A year later, animals, birds and saplings are populating a new landscape of ponds and lagoons


||| FROM THE GUARDIAN |||


Standing in a scene of shimmering green, Vadym Maniuk pointed to a young white willow tree. “What happened here is a miracle,” he said. “Some of the saplings are already 4 metres tall. There is nowhere else like this on the planet. Not even the Amazon comes close.”

Maniuk, an ecologist, picked his way through a jungle of new branches. The sky above was scarcely visible. In the mud – cracked after days of sweltering temperatures – were the remains of molluscs. The scientist showed off black poplars, also racing upwards, reeds and a small mulberry. Under the leaves it was pleasantly cool.

Just over a year ago, the spot where Maniuk stood was under several metres of water. In the 1920s Stalin ordered the construction of a series of hydroelectric power stations along the Dnipro. The area between two of the dams – one in Zaporizhzhia, the other in Kakhovka – became a vast artificial lake.

This Soviet reservoir swallowed up ancient Cossack sites as well as vegetable gardens and grazing pastures used by generations of Ukrainian villagers as a source of food and fuel. The Kremlin promised modernity instead: electricity and irrigation for fields and collective farms across the southern region.

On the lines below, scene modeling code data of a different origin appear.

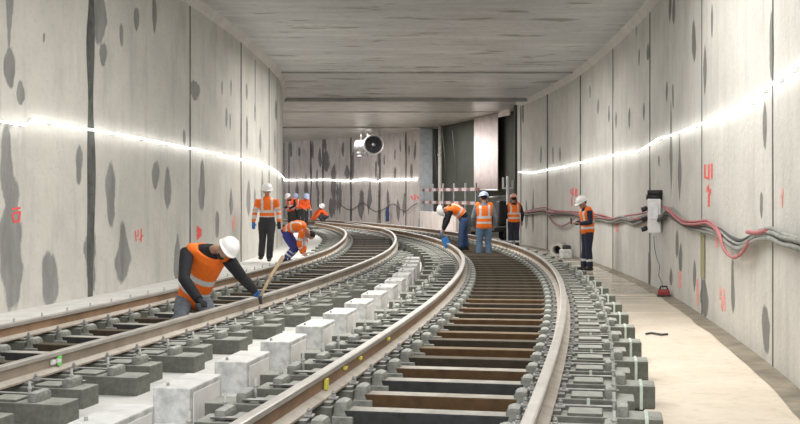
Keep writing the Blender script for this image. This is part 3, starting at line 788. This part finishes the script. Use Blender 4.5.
# fan unit under the far soffit
c = P(373, 145, 55.5); root = empty('tunnel_fan', c, 0, 'round ventilation fan with dark mouth hung under the far ceiling', 'fan')
ax = Vector((.12, -1, 0)).normalized(); sd = Vector((-ax.y, ax.x, 0)); n = 32; R_ = .50
def ringv(mb, t, r, cz=0): return [mb.bm.verts.new(ax * t + sd * math.cos(2 * PI * j / n) * r + Vector((0, 0, cz + math.sin(2 * PI * j / n) * r))) for j in range(n)]
mb = MB(); im = mb.mi('steel'); rr = [ringv(mb, t, r) for t, r in ((.45, .46), (.5, .50), (.46, .52), (-.7, .50), (-.72, .44), (.4, .42))]
for q in range(len(rr)):
    a_, b_ = rr[q], rr[(q + 1) % len(rr)]
    for j in range(n): mb.bm.faces.new((a_[j], a_[(j + 1) % n], b_[(j + 1) % n], b_[j])).smooth = True
mb.build('fan_casing', root)
mb = MB(); mb.tube([ax * .1, ax * .12], .43, 'black', 24); mb.build('fan_backplate', root)
mb = MB(); mb.ball(ax * .22, (.1, .1, .1), 'steel'); mb.build('fan_hub', root)
for k in range(6):
    a_ = k * PI / 3; d_ = sd * math.cos(a_) + Vector((0, 0, math.sin(a_))); e_ = sd * -math.sin(a_) + Vector((0, 0, math.cos(a_)))
    mb = MB(); q = [ax * .16 + d_ * .1 - e_ * .03, ax * .22 + d_ * .1 + e_ * .04, ax * .24 + d_ * .4 + e_ * .1, ax * .16 + d_ * .4 - e_ * .05]
    vs = [mb.bm.verts.new(v + ax * o_) for o_ in (0, .012) for v in q]; mb.mi('charcoal')
    for fc in ((0, 1, 2, 3), (7, 6, 5, 4), (0, 4, 5, 1), (1, 5, 6, 2), (2, 6, 7, 3), (3, 7, 4, 0)): mb.bm.faces.new([vs[j] for j in fc])
    mb.build('fan_blade', root)
for x in (-.3, .3):
    mb = MB(); mb.tube([sd * x + Vector((0, 0, .4)), sd * x + Vector((0, 0, ceil_z(55) - c.z))], .025, 'steel', 6); mb.build('hanger', root)
c2 = P(361, 147, 56.2); root = empty('silver_duct', c2, 0, 'bright silver duct elbow hanging left of the fan', 'duct')
mb = MB(); mb.tube([(-.25, 0, .05), (.0, -.1, .02), (.3, 0, .05)], [.30, .33, .30], 'steel', 16); mb.build('duct_elbow', root)
mb = MB(); mb.tube([(-.05, 0, -.2), (.0, 0, -.42)], [.22, .18], 'steel', 16); mb.ball((0, 0, -.48), (.22, .22, .1), 'steel'); mb.build('duct_outlet', root)
mb = MB(); mb.tube([(0, 0, .25), (0, 0, ceil_z(56) - c2.z)], .02, 'steel', 6); mb.tube([(.25, 0, .25), (.4, 0, ceil_z(56) - c2.z)], .02, 'steel', 6); mb.build('hanger', root)
# light pole in front of far wall, blue bag
for px, lab in ((379, 'slim pale vertical conduit on the far wall right of the fan'), (284.5, 'slim pale conduit at the left end of the far wall')):
    mb = MB(); a_ = wf.pt(px, 220, .08); mb.tube([Vector((a_.x, a_.y, .02)), Vector((a_.x, a_.y, 2.9 if px > 300 else 4.9))], .045, 'pipe', 8); tag(mb.build('wall_conduit'), lab, 'conduit')
p = wf.pt(391.5, 212, .25); root = empty('blue_bag', (p.x, p.y, p.z + .35), 0, 'blue bag hanging from the cable on the far wall', 'bag')
mb = MB(); mb.ball((0, 0, -.45), (.11, .08, .34), 'jeans_dark'); mb.box((0, 0, -.75), (.2, .12, .2), 'jeans_dark', bev=.05); mb.build('bag_body', root)
mb = MB(); mb.tube([(-.08, 0, -.15), (0, 0, .03), (.08, 0, -.15)], .015, 'black', 6); mb.build('strap', root)

#@@PEOPLE@@
# ---------------------------------------------------------------- people
def remesh(mb, vox, name, matfn=None, smooth=2):
    me = mb.mesh(name + '_raw'); o = bpy.data.objects.new('tmp', me); C.objects.link(o)
    m = o.modifiers.new('r', 'REMESH'); m.mode = 'VOXEL'; m.voxel_size = vox
    sm = o.modifiers.new('s', 'SMOOTH'); sm.factor = .5; sm.iterations = smooth
    dg = bpy.context.evaluated_depsgraph_get(); dg.update()
    out = bpy.data.meshes.new_from_object(o.evaluated_get(dg)); out.name = name
    bpy.data.objects.remove(o); bpy.data.meshes.remove(me)
    for p in out.polygons: p.use_smooth = True
    return out
V = Vector
def frame_of(d, side):
    d = d.normalized(); s_ = (side - d * side.dot(d)).normalized(); return d, s_, d.cross(s_)
def loft(mb, pts, radii, side, mat, n=14):
    mb.tube(pts, radii, mat, n, side=side)
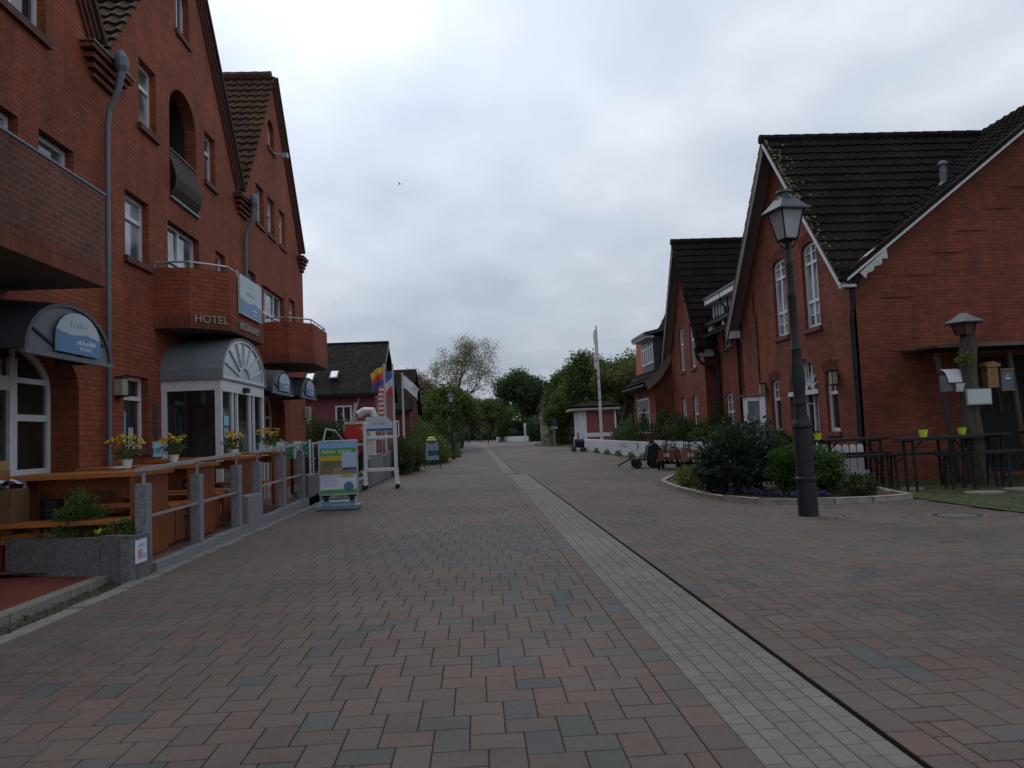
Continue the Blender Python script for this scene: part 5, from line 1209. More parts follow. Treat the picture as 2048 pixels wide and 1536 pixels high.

In 2022, with the USSR long gone, Vladimir Putin launched a full-scale invasion of independent Ukraine. The reservoir quickly became part of the frontline. Russian troops sat on the left bank, Ukrainian forces on the right. Then, in June 2023, Moscow blew up the Khakovka power plant downstream as Kyiv began a big counterattack.

The explosion released more than 14 cubic kilometres of water, flooded settlements and killed at least 35 people. Last month Ukraine’s president, Volodymyr Zelenskiy, described the destruction as a “deliberate and calculated crime”. In the immediate aftermath, the reservoir resembled an alien landscape, barren and desertlike.

Within a couple of months, however, the first green shoots appeared. “I visited in August last year. It was already bright green. I was in shock, in a good way,” Maniuk said. “Before, there was a lot of water. People didn’t use it much. Now it’s enthralling and full of life.”

This week, Maniuk visited Malokaterynivka, a village once popular with fishers, on the railway line to Crimea. Its station closed when all-out war began. The Russians were about 10 miles away and smoke billowed in the distance. On the banks of the ex-reservoir are boulders and a white nacreous shore made up of dead molluscs, millions of them.

Beyond that, the forest begins. According to Maniuk, the canopy covers about 140,000 hectares, and looks similar to the primordial forest of 100,000 years ago at the end of the last ice age. Russian soldiers have not entered it. “You can’t see anything. Anyone going inside would get lost. There are bogs and rivers,” he said.

In the absence of humans, animals and birds have taken up residence. A cuckoo and swallows flew above the treeline. A local shopkeeper, Karina, said she saw wild boar from her second-floor balcony. “Scientists say rebuilding the reservoir after Ukraine wins will cause a second ecocide. I’m more worried the boar will eat our vegetables,” she said.